In the case of the roster, does paying a fee every year make the gun more safe? Does the color or finish matter? Size?

So the roster law is at least partially unconstitutional. But I could see them requiring a loaded chamber indicator, for example. That might further an important government interest (people not shooting themselves) in a substantially related way.

But say we are using strict scrutiny (which we should because we know 2A is a fundamental right, but for which we probably don't have 5 SCOTUS votes).

Saving multiple lives is still probably a compelling government interest. But there is also probably a less restrictive way keep people from shooting themselves because they think the gun is unloaded. For example, warning labels, education, etc. The government would have to prove that these means were substantially less effective than the LCI.

Tincon
10-14-2013, 10:14 AM
I'd consider abrogated to be when the court effectively overrules it to the point when it's just a footnote in history.

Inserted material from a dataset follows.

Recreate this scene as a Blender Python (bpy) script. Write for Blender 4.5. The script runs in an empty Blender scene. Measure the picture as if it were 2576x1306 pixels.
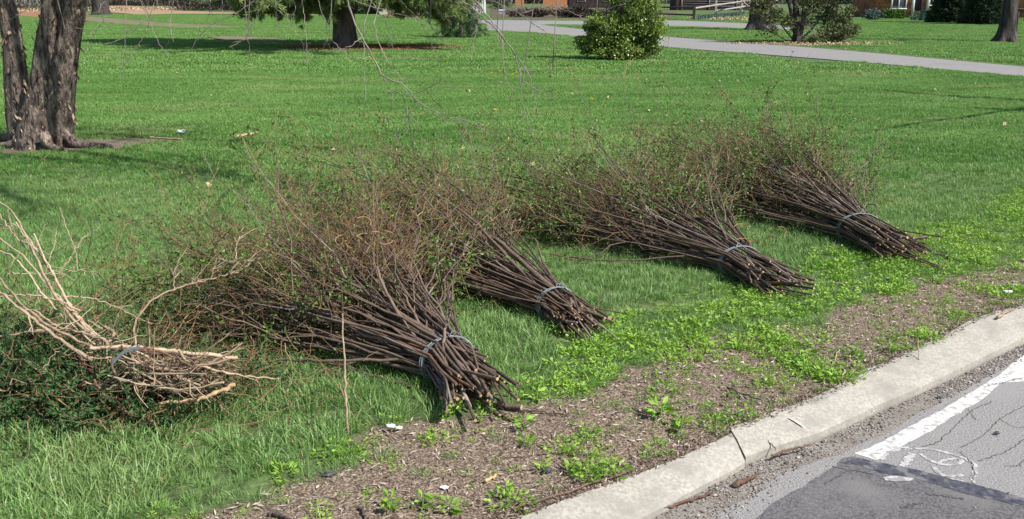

It is abrogated. If you have westlaw you can see right there that it says the case is abrogated. I think if multiple federal judges and the westlaw research attorneys think it is abrogated, that trumps your personal opinion.

curtisfong
10-14-2013, 11:34 AM
But I could see them requiring a loaded chamber indicator, for example.

If "they" were really concerned with efficacy, they'd ban a LCI. Everybody would want it, and its popularity would soar.